The sideline calls the play which the QB relays in the huddle, which includes the snap count is to use. The QB’s job is executing the play called. And if the play called is a pass, which it is more than half the time in the modern NFL, part of that execution is completing the pass. Which Tebow doesn’t do.
A QB with under 50% completions is not protecting the ball.
He has a bad completion percentage. And over half “his” wins involved him throwing less than 10 passes. He is quite simply not a good QB. He’s a gamer. Lots of effort. And highly entertaining to watch, so long you’re not the guy who called a pass play only to watch him throw it at the grass.

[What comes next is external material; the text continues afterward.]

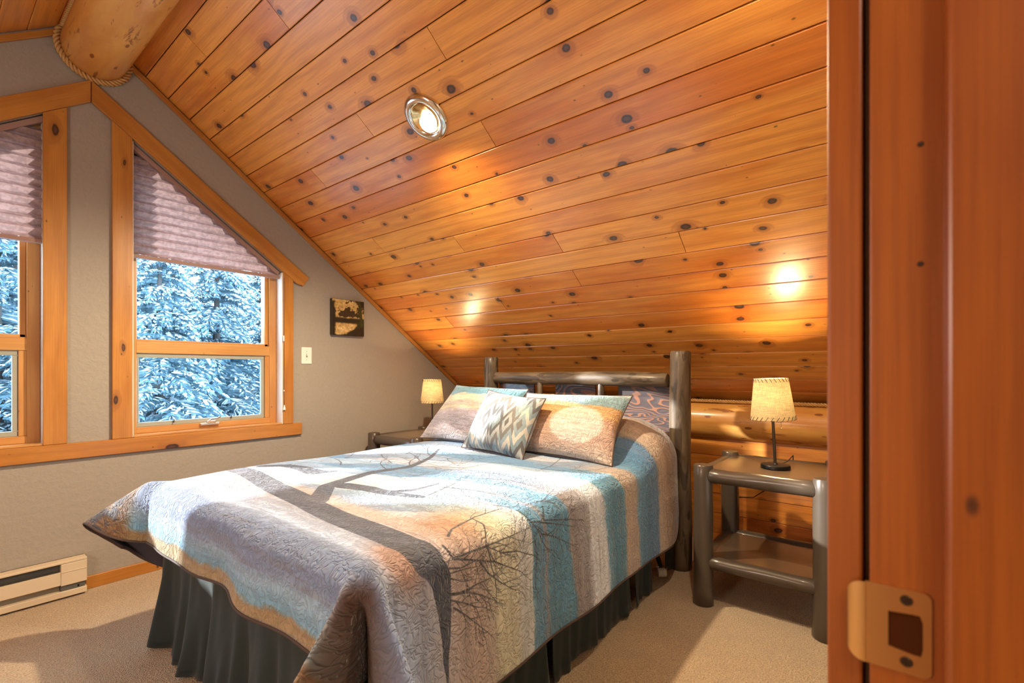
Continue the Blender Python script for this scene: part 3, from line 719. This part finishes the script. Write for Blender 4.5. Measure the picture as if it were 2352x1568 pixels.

My “opinion” is matched by the 4 different coaches he’s worked for over his career. And in a few months there’s a good chance a 5th coach is going to be added to the list of guys acknowledging he doesn’t have what it takes. It’s his failure they see, and that I’m pointing out. Sorry if you don’t find that convincing, but that’s on you. His history is there and plainly obvious: cannot complete passes in the NFL level.
Then how did he get 17 TD passes?
A QB with under 50% completions is not protecting the ball.
Having more TD passes than interceptions is the usual measure for protecting the ball, or I suppose interceptions per pass attempt would be another. Then there is also the matter of having more wins than losses. Most of the time in the NFL, the team that wins turnovers, wins the game. And Tebow has more wins than losses. And Tebow did turn the ball over significantly in his losses, but he had fewer of those than he did wins, when he did an excellent job of protecting the ball.
This seems so simple. If you can't find a safe receiver, you can run it or you can avoid the interception and the sack. More than a few times at Denver, he got the ball to receivers who then muffed it badly.